Archived content: This media release was accurate on the date of publication. 


Illegally grazing 380 cattle in a conservation area for two weeks in 2017 could cost a Southland farming company more than $100,000.

Date:  26 February 2018

Wairaki Station Ltd was sentenced in the Invercargill District Court on 20 February, after admitting one charge of “knowingly and without authority carrying out an activity, namely farming operations, in a conservation area”.

Wairaki had grazed 380 head of in-calf cows in two areas totalling approximately 190 hectares in the Takitimu Conservation Area for 15 days from 24 April last year before the animals were removed. Wairaki installed a temporary electric fence to contain its animals within the conservation area – which was retired from grazing in the early 1990s.

Wairaki’s director Richard Slee said in an affidavit he saw the conservation area as “rough feed”, “almost going to waste” and that it was convenient to put the animals in the conservation area right next to the Wairaki farm boundary.

Wairaki admitted it had intended to leave the animals there for a month, although other feed was available on the farm at the time.

During sentencing Judge Mark Callaghan said that while the direct actions of putting the cows in the conservation area may not have been to save money, there were benefits and savings for the company in other ways as well as an eventual profit from sale of calves.

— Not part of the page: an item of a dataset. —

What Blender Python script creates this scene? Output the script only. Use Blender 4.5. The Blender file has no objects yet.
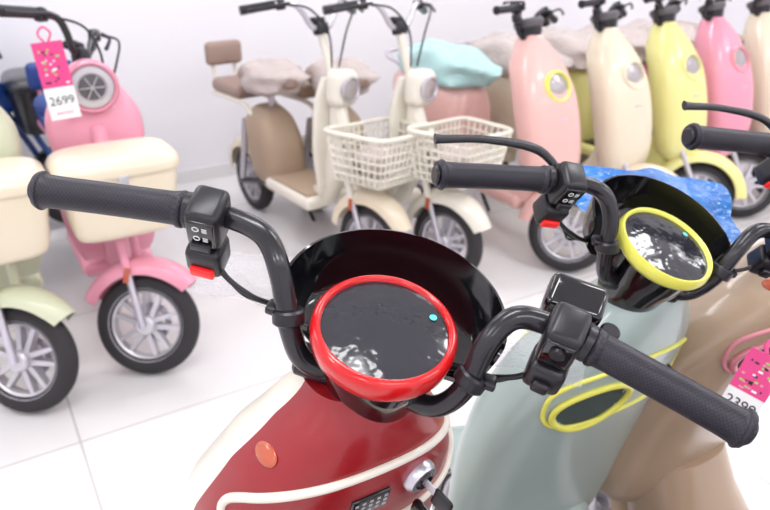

The maximum available penalty was therefore increased, to recognise the commercial gain or reward the company could receive, from fines of $200,000 plus $10,000 per day of further offending, to fines of $300,000 plus $20,000 per further day.

Allowing for mitigating factors of cooperation and remorse, previous good character and entering a guilty plea at the earliest opportunity, Judge Callaghan imposed total fines of $52,450.

Judge Callaghan also gave Wairaki credit for contributing $14,823 towards DOC’s investigation costs and agreeing to pay restoration costs for weed control in the conservation area of up to $35,000 over the next five years.

DOC Acting Operations Manager John McCarroll said the Takitimu Conservation Area has significant conservation values and the cattle caused considerable damage and impacts including stock tracking, heavy pugging of stream riparian margins and wet areas, and vegetation effects.

“How well this area recovers is unknown at this stage, we do know that this type of stock incursion adds to the persistence of weeds (gorse and broom) which DOC has been actively controlling.

“We have been working with Wairaki Station in relation to managing these impacts and will continue to do so over the next three years,” Mr McCarroll said.